A Angola, Guterres respondeu que entre o secretário-geral da ONU, o Conselho de Segurança e a Assembleia-Geral "deve haver um diálogo aberto".

Para ele, a prova de que é possível "fazer mais com maior descentralização" é que o ACNUR triplicou a sua actividade em dez anos, aumentando o staff a nível global, mas reduzindo-o em Genebra.

"Não sobrevivemos sem migração", detalhou Guterres, citando o índice de fertilidade baixo em Portugal, e o caso da sua mãe: tem 93 anos, está a cargo de uma pessoa que trata dela, e Guterres nunca viu "um português" a tomar conta dela.

Defendeu ainda que a ONU está a gastar dinheiro para manter a paz onde esta não existe, e que por isso, se deve apostar na prevenção e mediação de conflitos.

Sobre a Palestina, Guterres defende o seu reconhecimento enquanto Estado.

"Sonho com um mundo livre de armas nucleares", confessou o candidato português. Voltando ao tema do terrorismo, constante neste diálogo, Guterres assinala a necessidade de enfrentar a radicalização e extremismo e de "apostar na inclusão das nossas sociedades", por cada vez mais conjugarem mais etnias e religiões. "É preciso investir na coesão social."

Processo inédito de selecção do secretário-geral da ONU

Este processo de selecção para o cargo é inédito: os candidatos apresentam as suas propostas à Assembleia-geral e submetem-se ao escrutínio dos Estados-membros.
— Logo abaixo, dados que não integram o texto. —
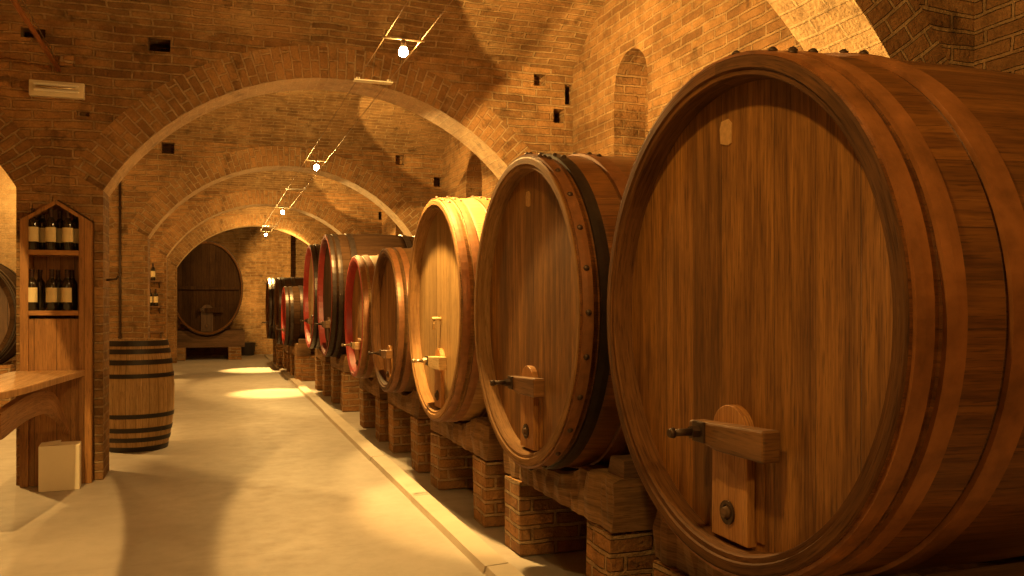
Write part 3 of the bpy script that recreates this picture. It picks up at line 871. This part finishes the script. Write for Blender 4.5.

Para além dos representantes dos países, estão ainda presentes várias organizações não-governamentais e entidades da sociedade civil para colocar questões e entrevistar os candidatos. 

A audição de Guterres ocorreu entre as 20 e as 22 horas em Lisboa. É o antigo primeiro-ministro português quem encerra o primeiro dia de audições.